§ **Directions**: Each line below should be quoted exactly, please.

§ **Available data**:
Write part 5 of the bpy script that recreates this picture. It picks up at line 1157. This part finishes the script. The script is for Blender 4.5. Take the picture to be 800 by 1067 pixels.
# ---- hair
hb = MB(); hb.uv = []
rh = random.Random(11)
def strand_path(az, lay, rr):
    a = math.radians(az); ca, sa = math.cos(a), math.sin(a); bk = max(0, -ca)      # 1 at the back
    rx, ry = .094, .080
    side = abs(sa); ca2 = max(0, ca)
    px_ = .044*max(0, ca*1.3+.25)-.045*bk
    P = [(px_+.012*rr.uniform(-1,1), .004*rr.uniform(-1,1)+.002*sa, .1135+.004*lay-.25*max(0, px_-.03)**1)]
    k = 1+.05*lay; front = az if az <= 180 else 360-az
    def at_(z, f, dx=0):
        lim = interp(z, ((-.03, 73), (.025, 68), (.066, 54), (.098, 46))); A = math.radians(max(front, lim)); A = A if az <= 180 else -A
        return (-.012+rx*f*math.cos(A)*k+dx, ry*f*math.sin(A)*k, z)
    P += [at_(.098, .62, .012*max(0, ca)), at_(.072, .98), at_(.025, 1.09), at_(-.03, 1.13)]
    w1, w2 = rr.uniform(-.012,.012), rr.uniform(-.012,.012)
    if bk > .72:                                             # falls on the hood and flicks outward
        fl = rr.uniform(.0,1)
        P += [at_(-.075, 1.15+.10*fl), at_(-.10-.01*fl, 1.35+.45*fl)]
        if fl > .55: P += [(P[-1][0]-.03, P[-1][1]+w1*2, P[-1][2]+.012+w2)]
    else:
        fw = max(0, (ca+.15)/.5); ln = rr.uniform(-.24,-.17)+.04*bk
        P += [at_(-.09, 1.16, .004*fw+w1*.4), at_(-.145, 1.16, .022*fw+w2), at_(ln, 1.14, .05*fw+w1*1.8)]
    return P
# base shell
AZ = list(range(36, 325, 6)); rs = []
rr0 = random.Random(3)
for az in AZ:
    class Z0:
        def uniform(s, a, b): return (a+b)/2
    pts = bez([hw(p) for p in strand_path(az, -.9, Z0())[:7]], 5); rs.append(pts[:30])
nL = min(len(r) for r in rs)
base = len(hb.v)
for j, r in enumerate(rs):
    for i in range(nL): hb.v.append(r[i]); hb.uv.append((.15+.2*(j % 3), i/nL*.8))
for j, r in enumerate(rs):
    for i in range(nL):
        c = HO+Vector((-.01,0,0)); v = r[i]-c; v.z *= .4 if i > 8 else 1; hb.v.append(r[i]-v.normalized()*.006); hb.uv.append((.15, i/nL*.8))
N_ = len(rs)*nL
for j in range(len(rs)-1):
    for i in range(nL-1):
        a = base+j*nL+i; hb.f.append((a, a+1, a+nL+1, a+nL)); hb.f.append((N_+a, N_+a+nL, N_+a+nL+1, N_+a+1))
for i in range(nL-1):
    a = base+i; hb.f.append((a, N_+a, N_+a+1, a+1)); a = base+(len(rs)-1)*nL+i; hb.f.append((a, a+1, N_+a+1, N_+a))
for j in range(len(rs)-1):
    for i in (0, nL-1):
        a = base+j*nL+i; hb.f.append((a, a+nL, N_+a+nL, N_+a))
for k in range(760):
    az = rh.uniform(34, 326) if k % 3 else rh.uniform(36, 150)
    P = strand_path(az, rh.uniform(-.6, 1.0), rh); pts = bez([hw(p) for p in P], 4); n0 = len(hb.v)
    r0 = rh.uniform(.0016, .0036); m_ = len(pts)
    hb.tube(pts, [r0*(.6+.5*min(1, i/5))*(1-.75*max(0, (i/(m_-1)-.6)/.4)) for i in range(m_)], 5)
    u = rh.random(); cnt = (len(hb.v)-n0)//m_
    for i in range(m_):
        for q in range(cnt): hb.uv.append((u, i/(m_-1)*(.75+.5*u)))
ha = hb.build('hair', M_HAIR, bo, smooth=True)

§ **Task solution**:
Write part 5 of the bpy script that recreates this picture. It picks up at line 1157. This part finishes the script. The script is for Blender 4.5. Take the picture to be 800 by 1067 pixels.
# ---- hair
hb = MB(); hb.uv = []
rh = random.Random(11)
def strand_path(az, lay, rr):
    a = math.radians(az); ca, sa = math.cos(a), math.sin(a); bk = max(0, -ca)      # 1 at the back
    rx, ry = .094, .080
    side = abs(sa); ca2 = max(0, ca)
    px_ = .044*max(0, ca*1.3+.25)-.045*bk
    P = [(px_+.012*rr.uniform(-1,1), .004*rr.uniform(-1,1)+.002*sa, .1135+.004*lay-.25*max(0, px_-.03)**1)]
    k = 1+.05*lay; front = az if az <= 180 else 360-az
    def at_(z, f, dx=0):
        lim = interp(z, ((-.03, 73), (.025, 68), (.066, 54), (.098, 46))); A = math.radians(max(front, lim)); A = A if az <= 180 else -A
        return (-.012+rx*f*math.cos(A)*k+dx, ry*f*math.sin(A)*k, z)
    P += [at_(.098, .62, .012*max(0, ca)), at_(.072, .98), at_(.025, 1.09), at_(-.03, 1.13)]
    w1, w2 = rr.uniform(-.012,.012), rr.uniform(-.012,.012)
    if bk > .72:                                             # falls on the hood and flicks outward
        fl = rr.uniform(.0,1)
        P += [at_(-.075, 1.15+.10*fl), at_(-.10-.01*fl, 1.35+.45*fl)]
        if fl > .55: P += [(P[-1][0]-.03, P[-1][1]+w1*2, P[-1][2]+.012+w2)]
    else:
        fw = max(0, (ca+.15)/.5); ln = rr.uniform(-.24,-.17)+.04*bk
        P += [at_(-.09, 1.16, .004*fw+w1*.4), at_(-.145, 1.16, .022*fw+w2), at_(ln, 1.14, .05*fw+w1*1.8)]
    return P
# base shell
AZ = list(range(36, 325, 6)); rs = []
rr0 = random.Random(3)
for az in AZ:
    class Z0:
        def uniform(s, a, b): return (a+b)/2
    pts = bez([hw(p) for p in strand_path(az, -.9, Z0())[:7]], 5); rs.append(pts[:30])
nL = min(len(r) for r in rs)
base = len(hb.v)
for j, r in enumerate(rs):
    for i in range(nL): hb.v.append(r[i]); hb.uv.append((.15+.2*(j % 3), i/nL*.8))
for j, r in enumerate(rs):
    for i in range(nL):
        c = HO+Vector((-.01,0,0)); v = r[i]-c; v.z *= .4 if i > 8 else 1; hb.v.append(r[i]-v.normalized()*.006); hb.uv.append((.15, i/nL*.8))
N_ = len(rs)*nL
for j in range(len(rs)-1):
    for i in range(nL-1):
        a = base+j*nL+i; hb.f.append((a, a+1, a+nL+1, a+nL)); hb.f.append((N_+a, N_+a+nL, N_+a+nL+1, N_+a+1))
for i in range(nL-1):
    a = base+i; hb.f.append((a, N_+a, N_+a+1, a+1)); a = base+(len(rs)-1)*nL+i; hb.f.append((a, a+1, N_+a+1, N_+a))
for j in range(len(rs)-1):
    for i in (0, nL-1):
        a = base+j*nL+i; hb.f.append((a, a+nL, N_+a+nL, N_+a))
for k in range(760):
    az = rh.uniform(34, 326) if k % 3 else rh.uniform(36, 150)
    P = strand_path(az, rh.uniform(-.6, 1.0), rh); pts = bez([hw(p) for p in P], 4); n0 = len(hb.v)
    r0 = rh.uniform(.0016, .0036); m_ = len(pts)
    hb.tube(pts, [r0*(.6+.5*min(1, i/5))*(1-.75*max(0, (i/(m_-1)-.6)/.4)) for i in range(m_)], 5)
    u = rh.random(); cnt = (len(hb.v)-n0)//m_
    for i in range(m_):
        for q in range(cnt): hb.uv.append((u, i/(m_-1)*(.75+.5*u)))
ha = hb.build('hair', M_HAIR, bo, smooth=True)